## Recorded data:
::::

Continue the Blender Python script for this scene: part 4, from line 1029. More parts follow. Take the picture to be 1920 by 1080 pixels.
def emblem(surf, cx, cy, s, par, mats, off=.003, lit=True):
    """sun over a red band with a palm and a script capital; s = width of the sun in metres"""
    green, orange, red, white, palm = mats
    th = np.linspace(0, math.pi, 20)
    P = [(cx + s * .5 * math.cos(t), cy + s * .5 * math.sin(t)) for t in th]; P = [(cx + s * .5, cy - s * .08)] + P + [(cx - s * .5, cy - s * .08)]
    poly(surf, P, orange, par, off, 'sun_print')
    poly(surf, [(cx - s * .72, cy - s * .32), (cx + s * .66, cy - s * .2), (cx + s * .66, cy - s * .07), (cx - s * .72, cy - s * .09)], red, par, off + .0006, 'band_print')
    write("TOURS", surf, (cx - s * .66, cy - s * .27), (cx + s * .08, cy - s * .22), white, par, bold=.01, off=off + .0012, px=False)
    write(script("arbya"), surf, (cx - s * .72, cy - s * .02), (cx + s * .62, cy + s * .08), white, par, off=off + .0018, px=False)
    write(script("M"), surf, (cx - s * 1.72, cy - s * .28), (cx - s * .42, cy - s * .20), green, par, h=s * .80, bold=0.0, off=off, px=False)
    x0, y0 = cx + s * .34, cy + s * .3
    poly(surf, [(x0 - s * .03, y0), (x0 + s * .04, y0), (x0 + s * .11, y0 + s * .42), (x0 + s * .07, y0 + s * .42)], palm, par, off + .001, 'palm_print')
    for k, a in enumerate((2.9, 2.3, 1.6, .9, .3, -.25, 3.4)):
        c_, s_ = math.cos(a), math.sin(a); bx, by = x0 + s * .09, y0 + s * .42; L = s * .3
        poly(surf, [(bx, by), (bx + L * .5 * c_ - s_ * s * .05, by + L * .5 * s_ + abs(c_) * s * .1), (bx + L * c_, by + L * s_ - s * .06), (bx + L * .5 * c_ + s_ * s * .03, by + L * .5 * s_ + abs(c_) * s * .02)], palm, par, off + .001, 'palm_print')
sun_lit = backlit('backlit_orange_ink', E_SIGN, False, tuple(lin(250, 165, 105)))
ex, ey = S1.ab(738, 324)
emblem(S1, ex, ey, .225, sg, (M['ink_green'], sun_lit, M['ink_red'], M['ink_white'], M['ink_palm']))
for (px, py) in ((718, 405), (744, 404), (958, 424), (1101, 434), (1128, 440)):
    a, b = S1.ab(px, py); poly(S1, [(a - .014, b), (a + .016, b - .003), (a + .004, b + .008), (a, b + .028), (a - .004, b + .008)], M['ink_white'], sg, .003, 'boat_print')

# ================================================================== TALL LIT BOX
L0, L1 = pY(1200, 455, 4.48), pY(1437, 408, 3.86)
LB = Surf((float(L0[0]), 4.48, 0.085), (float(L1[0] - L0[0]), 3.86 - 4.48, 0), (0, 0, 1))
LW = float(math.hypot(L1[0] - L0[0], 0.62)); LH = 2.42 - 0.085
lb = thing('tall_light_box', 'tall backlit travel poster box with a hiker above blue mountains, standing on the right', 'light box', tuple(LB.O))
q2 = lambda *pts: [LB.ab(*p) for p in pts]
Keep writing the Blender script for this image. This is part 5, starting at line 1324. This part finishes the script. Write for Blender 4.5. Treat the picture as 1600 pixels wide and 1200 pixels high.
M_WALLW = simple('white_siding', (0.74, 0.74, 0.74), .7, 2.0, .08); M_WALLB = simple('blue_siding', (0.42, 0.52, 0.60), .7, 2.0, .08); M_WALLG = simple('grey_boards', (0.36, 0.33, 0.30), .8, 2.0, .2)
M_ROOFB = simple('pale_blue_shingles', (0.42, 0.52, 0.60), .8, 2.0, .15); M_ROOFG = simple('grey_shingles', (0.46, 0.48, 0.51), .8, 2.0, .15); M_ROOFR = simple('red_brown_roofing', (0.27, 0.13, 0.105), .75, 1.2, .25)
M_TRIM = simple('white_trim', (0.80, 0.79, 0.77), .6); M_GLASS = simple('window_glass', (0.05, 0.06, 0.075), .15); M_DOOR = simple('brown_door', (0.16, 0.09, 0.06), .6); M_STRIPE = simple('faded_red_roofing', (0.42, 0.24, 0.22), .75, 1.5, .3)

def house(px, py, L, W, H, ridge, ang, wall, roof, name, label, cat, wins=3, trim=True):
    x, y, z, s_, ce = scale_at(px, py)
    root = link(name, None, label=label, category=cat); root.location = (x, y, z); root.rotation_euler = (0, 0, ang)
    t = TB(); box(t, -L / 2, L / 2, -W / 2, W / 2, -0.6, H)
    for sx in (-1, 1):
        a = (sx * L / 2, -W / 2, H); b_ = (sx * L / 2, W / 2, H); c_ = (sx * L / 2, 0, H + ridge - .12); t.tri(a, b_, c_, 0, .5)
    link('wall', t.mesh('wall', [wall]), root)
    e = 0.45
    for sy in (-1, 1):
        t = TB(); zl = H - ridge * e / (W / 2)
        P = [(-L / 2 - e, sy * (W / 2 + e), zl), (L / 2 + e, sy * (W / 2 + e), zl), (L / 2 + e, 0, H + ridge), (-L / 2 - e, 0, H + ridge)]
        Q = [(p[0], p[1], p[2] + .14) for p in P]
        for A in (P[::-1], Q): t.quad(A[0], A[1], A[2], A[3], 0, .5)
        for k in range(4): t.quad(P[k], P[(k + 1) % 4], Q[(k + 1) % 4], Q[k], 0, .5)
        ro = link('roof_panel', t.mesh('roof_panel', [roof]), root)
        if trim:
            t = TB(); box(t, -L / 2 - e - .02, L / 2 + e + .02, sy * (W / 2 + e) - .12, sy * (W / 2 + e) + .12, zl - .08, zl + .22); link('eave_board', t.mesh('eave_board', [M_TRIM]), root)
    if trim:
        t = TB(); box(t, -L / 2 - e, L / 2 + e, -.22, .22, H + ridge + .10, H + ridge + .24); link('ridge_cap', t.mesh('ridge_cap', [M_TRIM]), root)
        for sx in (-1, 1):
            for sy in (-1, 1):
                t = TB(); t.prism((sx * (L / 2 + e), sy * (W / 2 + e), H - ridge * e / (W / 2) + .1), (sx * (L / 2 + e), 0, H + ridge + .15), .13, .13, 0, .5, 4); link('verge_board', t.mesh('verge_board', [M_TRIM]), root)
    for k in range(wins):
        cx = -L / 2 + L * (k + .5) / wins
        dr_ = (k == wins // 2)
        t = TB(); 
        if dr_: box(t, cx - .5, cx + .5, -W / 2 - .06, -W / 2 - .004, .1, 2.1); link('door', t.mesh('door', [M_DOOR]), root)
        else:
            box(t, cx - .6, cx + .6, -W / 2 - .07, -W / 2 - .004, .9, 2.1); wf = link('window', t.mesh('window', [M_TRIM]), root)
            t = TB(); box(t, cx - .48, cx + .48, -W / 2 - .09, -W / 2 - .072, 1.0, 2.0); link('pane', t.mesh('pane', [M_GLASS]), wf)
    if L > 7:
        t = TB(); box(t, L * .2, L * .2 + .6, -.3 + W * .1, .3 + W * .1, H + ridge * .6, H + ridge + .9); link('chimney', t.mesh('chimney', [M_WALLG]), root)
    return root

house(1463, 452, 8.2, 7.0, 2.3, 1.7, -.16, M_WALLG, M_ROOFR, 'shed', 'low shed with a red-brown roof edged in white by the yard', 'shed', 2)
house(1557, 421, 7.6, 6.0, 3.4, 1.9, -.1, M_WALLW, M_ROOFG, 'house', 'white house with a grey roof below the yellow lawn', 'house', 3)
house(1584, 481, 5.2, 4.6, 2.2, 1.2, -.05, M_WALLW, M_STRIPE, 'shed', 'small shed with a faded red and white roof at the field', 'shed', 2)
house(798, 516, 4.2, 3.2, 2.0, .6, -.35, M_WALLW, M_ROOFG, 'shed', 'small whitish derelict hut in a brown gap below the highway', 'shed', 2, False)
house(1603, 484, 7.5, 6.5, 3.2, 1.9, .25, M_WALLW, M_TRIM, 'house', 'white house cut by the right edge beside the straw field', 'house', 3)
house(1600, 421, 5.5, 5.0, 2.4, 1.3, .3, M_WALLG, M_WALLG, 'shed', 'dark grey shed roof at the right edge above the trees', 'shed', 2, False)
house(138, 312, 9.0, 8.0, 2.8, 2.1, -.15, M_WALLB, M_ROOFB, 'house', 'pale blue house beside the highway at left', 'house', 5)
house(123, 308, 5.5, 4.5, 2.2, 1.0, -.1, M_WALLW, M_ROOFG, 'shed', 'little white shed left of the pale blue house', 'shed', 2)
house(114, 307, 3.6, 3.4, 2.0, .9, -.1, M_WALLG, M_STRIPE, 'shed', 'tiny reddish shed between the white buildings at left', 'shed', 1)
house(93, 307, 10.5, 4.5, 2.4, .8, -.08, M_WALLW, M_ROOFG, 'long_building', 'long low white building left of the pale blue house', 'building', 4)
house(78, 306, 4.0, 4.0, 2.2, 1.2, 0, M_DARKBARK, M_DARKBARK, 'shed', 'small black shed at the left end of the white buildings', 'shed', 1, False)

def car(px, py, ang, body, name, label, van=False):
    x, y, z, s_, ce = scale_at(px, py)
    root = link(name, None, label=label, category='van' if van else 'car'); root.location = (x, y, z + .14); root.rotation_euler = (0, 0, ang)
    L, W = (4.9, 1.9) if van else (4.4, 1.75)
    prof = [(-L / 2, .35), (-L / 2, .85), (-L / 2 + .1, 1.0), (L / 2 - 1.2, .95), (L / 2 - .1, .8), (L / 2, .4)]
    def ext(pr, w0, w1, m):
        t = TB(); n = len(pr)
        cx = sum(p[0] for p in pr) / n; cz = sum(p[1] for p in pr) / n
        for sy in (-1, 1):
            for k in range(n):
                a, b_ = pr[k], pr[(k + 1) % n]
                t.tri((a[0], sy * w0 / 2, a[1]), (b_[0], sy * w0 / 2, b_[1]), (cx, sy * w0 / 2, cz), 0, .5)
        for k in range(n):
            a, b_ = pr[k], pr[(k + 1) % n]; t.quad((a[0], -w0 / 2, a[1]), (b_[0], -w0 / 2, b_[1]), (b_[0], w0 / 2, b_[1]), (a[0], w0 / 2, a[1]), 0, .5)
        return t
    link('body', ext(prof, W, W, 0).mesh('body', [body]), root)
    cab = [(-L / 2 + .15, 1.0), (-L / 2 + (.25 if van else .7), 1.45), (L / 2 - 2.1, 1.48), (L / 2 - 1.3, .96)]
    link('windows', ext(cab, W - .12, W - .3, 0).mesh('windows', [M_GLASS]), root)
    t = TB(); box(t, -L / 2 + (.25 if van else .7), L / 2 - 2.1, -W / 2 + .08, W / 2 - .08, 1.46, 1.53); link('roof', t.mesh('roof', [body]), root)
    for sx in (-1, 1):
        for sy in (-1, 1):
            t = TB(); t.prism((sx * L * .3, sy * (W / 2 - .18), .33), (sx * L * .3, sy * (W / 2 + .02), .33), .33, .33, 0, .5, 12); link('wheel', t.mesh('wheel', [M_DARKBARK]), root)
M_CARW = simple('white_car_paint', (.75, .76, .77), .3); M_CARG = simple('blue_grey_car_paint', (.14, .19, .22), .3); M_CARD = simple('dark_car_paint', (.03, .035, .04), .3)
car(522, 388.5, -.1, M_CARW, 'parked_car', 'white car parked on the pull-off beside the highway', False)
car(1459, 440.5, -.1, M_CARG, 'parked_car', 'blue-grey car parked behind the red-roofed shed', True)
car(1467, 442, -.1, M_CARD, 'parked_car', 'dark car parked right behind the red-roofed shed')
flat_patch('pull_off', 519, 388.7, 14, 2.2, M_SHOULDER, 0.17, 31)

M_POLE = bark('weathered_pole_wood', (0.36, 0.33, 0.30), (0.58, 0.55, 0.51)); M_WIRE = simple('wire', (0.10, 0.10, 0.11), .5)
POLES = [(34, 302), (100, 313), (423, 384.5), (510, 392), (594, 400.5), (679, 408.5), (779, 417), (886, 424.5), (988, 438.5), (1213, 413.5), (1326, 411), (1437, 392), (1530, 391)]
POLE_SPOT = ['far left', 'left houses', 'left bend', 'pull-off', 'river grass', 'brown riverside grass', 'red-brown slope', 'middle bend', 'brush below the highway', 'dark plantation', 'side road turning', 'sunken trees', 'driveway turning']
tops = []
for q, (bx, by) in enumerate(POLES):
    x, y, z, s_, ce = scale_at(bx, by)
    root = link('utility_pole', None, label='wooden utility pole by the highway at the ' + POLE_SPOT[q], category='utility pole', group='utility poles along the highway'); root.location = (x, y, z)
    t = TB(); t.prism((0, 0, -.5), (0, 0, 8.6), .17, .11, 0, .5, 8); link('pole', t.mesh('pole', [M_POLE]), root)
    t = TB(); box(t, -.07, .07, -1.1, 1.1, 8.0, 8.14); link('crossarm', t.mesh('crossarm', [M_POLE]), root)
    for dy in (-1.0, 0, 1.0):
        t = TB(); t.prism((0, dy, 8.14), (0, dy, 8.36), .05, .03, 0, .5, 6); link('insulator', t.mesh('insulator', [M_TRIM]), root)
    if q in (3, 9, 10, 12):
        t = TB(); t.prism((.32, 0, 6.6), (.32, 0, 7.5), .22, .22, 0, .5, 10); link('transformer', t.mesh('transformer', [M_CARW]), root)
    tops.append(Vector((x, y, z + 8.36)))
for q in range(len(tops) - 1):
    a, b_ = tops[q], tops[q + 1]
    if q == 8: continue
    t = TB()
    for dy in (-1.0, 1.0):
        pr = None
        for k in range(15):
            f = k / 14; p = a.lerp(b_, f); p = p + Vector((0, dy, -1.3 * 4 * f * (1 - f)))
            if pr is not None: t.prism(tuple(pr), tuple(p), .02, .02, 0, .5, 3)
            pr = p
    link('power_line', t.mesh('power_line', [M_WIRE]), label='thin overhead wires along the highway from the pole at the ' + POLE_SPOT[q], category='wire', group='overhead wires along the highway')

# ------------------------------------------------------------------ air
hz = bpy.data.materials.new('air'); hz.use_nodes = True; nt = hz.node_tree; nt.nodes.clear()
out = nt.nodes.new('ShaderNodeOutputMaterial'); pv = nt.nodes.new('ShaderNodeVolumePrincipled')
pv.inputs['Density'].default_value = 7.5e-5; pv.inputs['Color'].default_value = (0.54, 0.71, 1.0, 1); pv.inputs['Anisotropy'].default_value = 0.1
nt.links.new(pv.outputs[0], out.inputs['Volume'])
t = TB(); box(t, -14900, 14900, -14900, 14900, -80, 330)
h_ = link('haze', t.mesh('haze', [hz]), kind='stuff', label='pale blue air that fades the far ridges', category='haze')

::::

## EXERCISE GOAL:
Of the lines in the entries, how many include the word "script"? State only the number.

## OUTPUT OF THE TASK:
5